The accolades stem from her many years working with teenagers, most prominently as the publisher of Teens Now Talk magazine — a Maritime-published magazine that’s written by teens, for teens.

“Our students, they are the writers,” she says. “We have close to maybe 50 or 60 students that write the magazine every quarter.”

In its nearly 15-year history, they’ve published thousands and thousands of teenagers, writing on topics that matter to them.

“They write, but they have no place to put it,” she says. “If you wrote poems, stories or short stories, there’s no place to put them.”

But at Teens Now Talk, that sort of work has a home and an audience of other teenagers.

Bowden’s work with teens started at the tail end of her modelling career — “my bread and butter,” Bowden says now — while she was giving a talk to students at a Cole Harbour high school. She’d injured her leg a few years earlier, which had let her shift into public speaking, but was scuttling her modelling career.

“It was really, really weird for me to sit there and talk about Career Day, while I’m watching mine fall apart,” she recalls. “The more I talked to them, the madder I was getting because I’m realizing that my world’s falling apart. So when I asked them, 'What is it you want to do?' They just started talking over each other. You couldn’t hear them at all, it was like a bunch of chickens in a room.

“So in two or three minutes, I went to the microphone and they started to calm down. I said, ‘You know something? no wonder no one knows what you want, because no one can hear you. We gotta find a way for people to hear you, for people to understand who you are.'"

One thing led to another, and that started the process that would lead Teens Now Talk to start publishing in 2007.

It has been publishing ever since; thousands of writers on countless topics that affect teens.

“I’m the conductor,” she says, but the teens are really guiding the magazine. “One of the guidelines is very simple: what you write about, what you bring to the table, must empower, impact and give credit to more than just yourself.”

Like a free journalism-school education, she helps connect the kids with experts to weigh in on important subjects. And forget any ideas you have of the magazine being full of stereotypical teen stuff.

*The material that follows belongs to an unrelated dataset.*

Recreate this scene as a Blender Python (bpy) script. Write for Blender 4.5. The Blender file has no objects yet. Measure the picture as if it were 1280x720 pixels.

“They’re talking about education and things that they are living themselves — racism, sexism," she says. "We had one young guy who was coming out, and he was terrified at how he would do that. So he wrote a poem, and he was able to see just how his words helped others.”

It has led her into a world where she is a role model for teenagers, especially from the African Nova Scotian community around Mulgrave Park, her old stomping ground. She remembers being told that investing her time in the kids there was a waste.

“They were telling me about these kids in this community who weren’t going to amount to anything, so why bother investing your time into them?” she says. “That’s when I looked at that person, right smack in the face, and said, ‘Listen. You’re talking about me. I’m from here.’”

These sorts of things still exist out there for teenagers.

“Poverty, racism, labelling, stigmatism, you name it — these are all things we had to deal with as kids,” she says. “They morph, you know, they become a chameleon, they take on the climate of fear at the moment in time.

“It’s one of those things where you look at it and say, 'How do you make a change? How do you make a difference?'" she says. “Going back from living in Mulgrave Park, to this very day, the same message is there: 'be the change.' So for me, I understand these youth when we talk.”

And it hardly seems like she’s interested in slowing down just yet. The magazine is still used in schools.

“We’ll drop off bundles at each school,” she says. They create and post videos — fun stuff, but also things on current events. “The magazine itself morphed into just having fun, while still having a magazine."

There is probably more official praise in her future, and while she’s typically modest about them, she sees it as important to offer a kind of role-model-ship.

“The youth see it, and at least they know: they can follow in those footprints," she says. "That’s the key.”